When the Campagna of Rome was ruined by the Roman sewer, Rome exhausted Italy, and when she had put Italy into her cloaca, she poured in Sicily, then Sardinia, then Africa.  The sewer of Rome engulfed the world.  This cloaca offered its yawning depths to the city and to the globe.  Urbi et orbi.  Eternal city, unfathomable sewer.  (V.2.i, 1259)

Or how about Hugo’s crackpot idea about collecting the human waste of Paris for fertilizer (“Paris throws five million a year into the sea”), or the point where a separate adventure story pops up, an account of the actual exploration and rebuilding of the ancient sewer that took place from 1805 to 1812, or the detailed statistics, geology (“seams of very fine clay and laminar schistose beds”), and geography of continued construction, up to Hugo’s present – “Today the sewer is neat, cold, straight, correct.”

Hugo wants our understanding of the sewers to be complete.  No part of the novel is allowed to exist only vaguely, and everything has to exist not just visually, as with Flaubert, but in space and time, in history.  And, perhaps most importantly, the sewers then become an enormous, all-encompassing metaphor for any number of aspects of the novel – the weight of history, the suddenness of change, the forgotten miserables.   Every line I excerpted is built out of metaphors.   I know another writer or two as good as Hugo in this regard.  Not many more.  I think I’ll save that for next week.


  1. While I trust you about how unpleasant this must be to read in some ways, I have to confess that I admire the nerve of Hugo's effrontery here. Maybe I shouldn't write this book off after all!

  2. Effrontery - absolutely. It's not unpleasant at all - instead, exhilarating. The sewer chapter may be my favorite in the whole monstrous book. It is something else.

    About writing off the book - you know you just read one of its Modern descendants, yes?

  3. You mentioned Pynchon in one of your other posts on Hugo-interestingly sewers play a big part in his first novel V-

  4. There's a short and utterly repulsive trip through the sewers in Gravity's Rainbow, too.

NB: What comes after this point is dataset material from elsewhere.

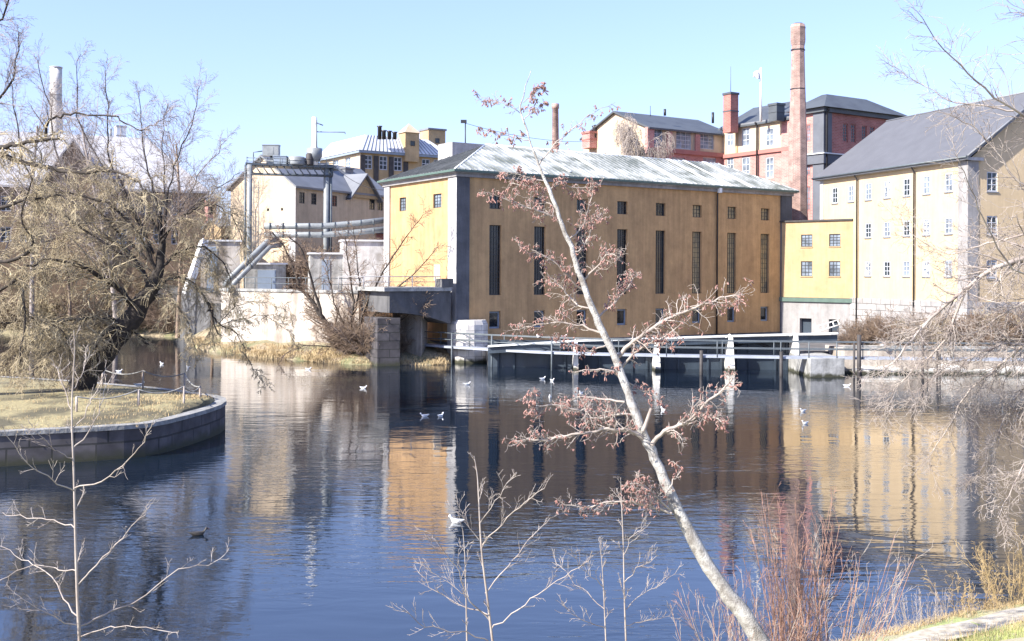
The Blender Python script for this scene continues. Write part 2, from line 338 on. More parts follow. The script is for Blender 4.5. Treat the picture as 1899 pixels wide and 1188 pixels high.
# trodden path strip on the near bank
pb = MB(); pr = []
for i in range(60):
    X = 5.2+i*.3; e = near_edge(X); row = []
    for d in (1.15,1.4,1.7,2.0,2.3):
        row.append((X, e-d-.05*math.sin(X*3+d), near_z(X, e-d)+.06))
    pr.append(row)
for i in range(59):
    for j in range(4): pb.face([pr[i][j], pr[i][j+1], pr[i+1][j+1], pr[i+1][j]], 0, True)
tag(pb.build('path', M['path']), kind='structure')

# ================================================================== ISLAND (retaining wall + turf)
IZ = 1.25
isl = [G(x,y,IZ)[:2] for x,y in ((-200,806),(-60,803),(0,800),(60,797),(120,794),(180,791),(230,788),(270,785),(310,778),(350,768),(385,758),(408,750),(418,743),(416,737),(400,732),(375,729),(340,724),(290,718),(220,712),(150,706),(60,700),(-60,694),(-250,690))]
wl = MB()
cx_, cy_ = sum(p[0] for p in isl)/len(isl), sum(p[1] for p in isl)/len(isl)
def inset(p, d):
    i = isl.index(p); a = isl[i-1] if i else isl[0]; b = isl[i+1] if i < len(isl)-1 else isl[-1]
    t = (b[0]-a[0], b[1]-a[1]); l = math.hypot(*t); return (p[0]-t[1]/l*d, p[1]+t[0]/l*d)
inn = [inset(p, .45) for p in isl]; out = [inset(p, -.05) for p in isl]
for i in range(len(isl)-1):
    wl.face([(*isl[i],-1),(*isl[i+1],-1),(*isl[i+1],IZ-.16),(*isl[i],IZ-.16)], 0)
    wl.face([(*out[i],IZ-.16),(*out[i+1],IZ-.16),(*out[i+1],IZ),(*out[i],IZ)], 1)
    wl.face([(*isl[i],IZ-.16),(*isl[i+1],IZ-.16),(*out[i+1],IZ-.16),(*out[i],IZ-.16)], 1)
    wl.face([(*out[i],IZ),(*out[i+1],IZ),(*inn[i+1],IZ),(*inn[i],IZ)], 1)
o = wl.build('retaining_wall', [M['islstone'], M['coping']]); tag(o, 'dark curved granite retaining wall around the grassy island on the left', 'wall')
st = MB(); a = G(-10,846)[:2]; b = G(84,838)[:2]
st.prism([a, b, (b[0]+.1,b[1]+.7), (a[0],a[1]+.9)], -1, .72); o = st.build('stone_landing', M['coping']); tag(o, 'low granite landing step against the dark wall of the island', 'step')
tg = MB(); n_ = len(inn)
top = [(*p, IZ-.03) for p in inn]; ctr = []
for k in range(n_//2):
    pass
half = n_//2
A_ = inn[:half+1]; B_ = inn[half:][::-1]
m_ = min(len(A_), len(B_)); rnd = random.Random(8)
rowsI = []
for i in range(m_):
    a, b = A_[i], B_[i]; r_ = []
    for k in range(9):
        s_ = k/8; r_.append((a[0]+(b[0]-a[0])*s_, a[1]+(b[1]-a[1])*s_, IZ-.03+math.sin(s_*math.pi)*.28+(rnd.uniform(-.03,.03) if 0<k<8 else 0)))
    rowsI.append(r_)
for i in range(m_-1):
    for k in range(8): tg.face([rowsI[i][k], rowsI[i+1][k], rowsI[i+1][k+1], rowsI[i][k+1]], 0, True)
tag(tg.build('island_ground', M['isl']), kind='structure')
def isl_z(x, y): return IZ+.12

# island post and chain fence
pp = [(142,770,735),(257,762,722),(341,757,716),(342,722,692),(265,722,687),(190,716,684),(371,742,716)]
fence = thing('chain_fence', G(300,745,IZ), 'sagging chain fence on thin pale posts along the island edge', 'fence')
tops = []
for x, yb, yt in pp:
    b = G(x, yb, IZ); h = P(x, yt, b[1]); m = MB(); m.tube([(b[0],b[1],IZ-.2), (h[0],h[1],h[2])], .045, 6); m.build('post', M['twig_p'], fence); tops.append(h)
def sag(a, b, dz=.22, n=10): return [(a[0]+(b[0]-a[0])*i/n, a[1]+(b[1]-a[1])*i/n, a[2]+(b[2]-a[2])*i/n-4*dz*(i/n)*(1-i/n)) for i in range(n+1)]
for a, b in ((0,1),(1,2),(2,6),(4,3),(5,4),(3,6)):
    m = MB(); m.tube(sag(tops[a], tops[b]), .028, 5); m.build('chain', M['coping'], fence)

# ================================================================== MAIN YELLOW POWER HOUSE
YA = 84.; A = P(848, 400, YA)[:2]
FL = Fac(A, U); FS = Fac(A, V)
LM = FL.t(1465, 400); LS = FS.t(716, 400)
ZE = FL.tz(848, 327)[1]; ZB = 1.5
main = thing('power_house', (*add2(A,U,LM/2,V,LS/2), 0), 'large ochre plastered hall with tall narrow windows and streaked grey green hipped roof', 'building')
wm = MB(); holes = []
t_a = FL.t(918.5, 480); t_b = FL.t(1418.5, 480); ww = .56
zt = [FL.tz(918, y)[1] for y in (361, 387, 417, 547, 577, 609)]
cols_ = [t_a+(t_b-t_a)*i/7 for i in range(8)]
for i, t in enumerate(cols_):
    holes += [(t-ww, t+ww, zt[1], zt[0]), (t-ww, t+ww, zt[3], zt[2]), (t-ww+.03, t+ww-.03, zt[5], zt[4])]
wallpanel(wm, FL, 0, LM, ZB, ZE, holes, .34)
sh = [(*(sorted((FS.t(x-w_,375), FS.t(x+w_,375)))), FS.tz(x,y1)[1], FS.tz(x,y0)[1]) for x,w_,y0,y1 in ((747,6,366,391),(811,7.5,359,385))]
wallpanel(wm, FS, 0, LS, ZB, ZE, sh, .2)
FB = Fac(add2(A,V,LS), U, True); FR = Fac(add2(A,U,LM), V, True)
wallpanel(wm, FB, 0, LM, ZB, ZE); wallpanel(wm, FR, 0, LS, ZB, ZE)
wm.build('wall', M['ochre'], main)
pl = MB()
pl.fbox(FL, -.02, LM+.02, -1.5, ZB, -.5, .06); pl.fbox(FS, 0, LS+.02, -1.5, ZB, -.5, .06)
pl.build('plinth', M['darkp'], main)
for i, t in enumerate(cols_):
    window(main, FL, t-ww, t+ww, zt[1], zt[0], .3, 3, 3, 'frame_d' , 'glass' if i < 5 else 'glassw', .07, .05) if False else None
M['glassw'] = mat('painted_reflection_glass', (.36,.28,.15), .3, .3, 1.2, spec=.5, col2=(.15,.14,.11))  # ochre pane colour stands in for reflected light
M['glassm'] = mat('dim_window_glass', (.035,.05,.06), .12, .3, 1.2, spec=.5)
for i, t in enumerate(cols_):
    gm = 'glass' if i < 4 else ('glassm' if i == 4 else 'glassw')
    window(main, FL, t-ww, t+ww, zt[1], zt[0], .3, 3, 3, 'frame_d', gm, .06, .04)
    window(main, FL, t-ww, t+ww, zt[3], zt[2], .3, 4, 12, 'frame_d', gm, .06, .03, label='tall narrow steel window with many small panes' if i in (0,) else None)
    window(main, FL, t-ww+.03, t+ww-.03, zt[5], zt[4], .3, 1, 1, 'frame_g', 'glass', .14)
for h in sh: window(main, FS, *h, .18, 3, 4, 'frame_d', 'glassb', .05, .03)
bd = MB(); t0_, t1_ = sorted((FS.t(805,500), FS.t(817,500))); bd.fbox(FS, t0_, t1_, FS.tz(811,520)[1], FS.tz(811,490)[1], -.02, .03); bd.build('hatch', M['cream'], main)
# corner pilasters
pw = FL.t(869,450); pm = MB()
q = [add2(A,U,-.14,V,-.14), add2(A,U,pw,V,-.14), add2(A,U,pw,V,.3), add2(A,U,.3,V,.3), add2(A,U,.3,V,1.25), add2(A,U,-.14,V,1.25)]
pm.prism(q, -1, ZE-.01); pm.build('corner_pilaster', M['darkp'], main)
pm2 = MB(); pm2.fbox(FS, -.13, 1.24, -.9, ZE-.02, .1, .145); pm2.build('corner_pilaster', M['ltgrey'], main)  # light grey skin paints in the sunlit side of the pilaster
pm = MB(); tp = FL.t(1447,450); pm.prism([add2(A,U,tp,V,-.14), add2(A,U,LM+.14,V,-.14), add2(A,U,LM+.14,V,.9), add2(A,U,tp,V,.9)], -1, ZE-.01); pm.build('corner_pilaster', M['darkp'], main)
pm = MB(); pm.fbox(FS, LS-.9, LS+.14, .5, ZE-.01, -.4, .14); pm.build('corner_pilaster', M['ltgrey'], main)
# cornice, eaves and roof
OV = .55
def ring(k): return [add2(A,U,-k,V,-k), add2(A,U,LM+k,V,-k), add2(A,U,LM+k,V,LS+k), add2(A,U,-k,V,LS+k)]
cm = MB(); cm.prism(ring(.25), ZE, ZE+.28); cm.prism(ring(OV-.08), ZE+.28, ZE+.36); cm.build('cornice', M['greyp'], main)
gm_ = MB(); gm_.prism(ring(OV+.06), ZE+.36, ZE+.52); gm_.build('gutter', M['green'], main)
E4 = [(*p, ZE+.53) for p in ring(OV)]
HR = FL.tz(893, 268)[1]
rz = P(893,268, A[1]+LS/2*.5373+LS/2*.8434)[2]
R1 = (*add2(A,U,LS/2,V,LS/2), rz); R2 = (*add2(A,U,LM-3.4,V,LS/2), rz-.1)
rf = MB()
# long front slope split into bands so the white strips are real sheets
Fe = Fac(E4[0][:2], U)
sm_ = [FL.t(x,340) for x in (1004, 1128, 1262, 1322, 1390)]
def slope_pt(t, s):      # t along eave, s 0..1 up slope perpendicular to eave, clipped by caller
    p = add2(E4[0][:2], U, t, V, (LS/2+OV)*s); return (*p, E4[0][2]+(rz-E4[0][2])*s)
rf.face([E4[0], E4[1], R2, R1], 0); rf.face([E4[1], E4[2], R2], 1); rf.face([E4[2], E4[3], R1, R2], 1); rf.face([E4[3], E4[0], R1], 1)
rf.face([E4[3], E4[2], E4[1], E4[0]], 1)
Ltot = LM+2*OV; hipL = LS/2+OV; hipR = 3.4+OV
def smax(t): return min(1., t/hipL if hipL else 1, (Ltot-t)/hipR)
t = .4; k = 0
rb = MB()
nrm = unit(cross((U[0],U[1],0), (V[0]*(LS/2+OV), V[1]*(LS/2+OV), rz-E4[0][2])))
def up(p, d): return (p[0]+nrm[0]*d, p[1]+nrm[1]*d, p[2]+nrm[2]*d)
def strip(mb, t0, t1, h, s0=0., mi=0):
    s1 = min(smax(t0), smax(t1)) - .01
    if s1 <= s0: return
    a, b, c, d = slope_pt(t0,s0), slope_pt(t1,s0), slope_pt(t1,s1), slope_pt(t0,s1)
    A1, B1, C1, D1 = up(a,h), up(b,h), up(c,h), up(d,h)
    mb.face([A1,B1,C1,D1], mi); mb.face([a,A1,D1,d], mi); mb.face([b,c,C1,B1], mi); mb.face([a,b,B1,A1], mi)
while t < Ltot-.3:
    strip(rb, t, t+.045, .06, 0); t += .52
rb_o = None
for ts in sm_: strip(rb, ts+OV-.28, ts+OV+.28, .07, .0, 1)
strip(rb, FL.t(1062,340)+OV, FL.t(1062,340)+OV+.22, .065, .15, 1)
strip(rb, FL.t(1350,340)+OV, FL.t(1350,340)+OV+.3, .065, .0, 1)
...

    I didn't want to belabor the issue, but the direct connections between Hugo and Pynchon were so blatant that I was left scratching my head. Why don't readers of the big pomo novelists champion Hugo?

  5. I think I need to read Hugo-do I start with the Hunch Back?-any suggestions on Translations?-

    regarding Pynchon-yes really blatant-and dont forget the very graphic Brigadier Pudding scene-

    Hugo also sounds like an encyclopedic author as meant by Edward Mendelson-another Pynchon similarity-

  6. Selfishly, I would like you to begin with Bug-Jargal. Can any novel with a title that bad be any good?

    But, more disinterestedly, start anywhere. Notre Dame de Paris, Les Misérables, Toilers of the Sea - they are all 100% Hugo.

    No idea about translations.

    Encyclopedic author - yes, exactly - that's what I mean when I say "omnibook."

  7. Hugo's graphic work is similarly omnivorous and additive. He used ink, coffee, wine; splashed, scratched, wrote. My favorite pieces are the ones imprinted with a piece of lace. Lace! And some have lettering on them, prefiguring, oh, say, Ed Ruscha.

  8. So, Amateur Reader, what was your opinion about this great masterpiece of Western literature? I'm in the middle of reading it myself (in Julie Rose's 2008 Modern Library translation), and I am awed and exhausted and overwhelmed and enlightened by the operatic digressions and the sweeping scale and the Hugolian high-style of oracular rhetoric and dense visual imagery and metaphor.

    How does this compare to Hugo's other work? And have you read Hugo's poetry? If so, would you consider this Hugo's best work alongside the best of his poetry?

    And would you call Hugo's style high style? I would, for its lofty, gothical, detailed nature, for its essentially baroque and sweeping scale, and its love of visual imagery, metaphor, figurative language, homiletic flourishes, grandiloquence, and detail.

    Les Miserables, like The Iliad, The Odyssey, The Aeneid, Paradise Lost, War and Peace, Moby-Dick, The Life and Opinions of Tristam Shandry, Bleak House, and The Brothers Karamazov, remains one of the richest, fullest, and most monumental epics of the human spirit. It is that fantastic.

  9. Anand, you are in luck! Whether good or bad luck I leave to you. I have now written thousands of words on VIctor Hugo. I believe I address every one of your questions at some point.

    That is a good list you have there at the end.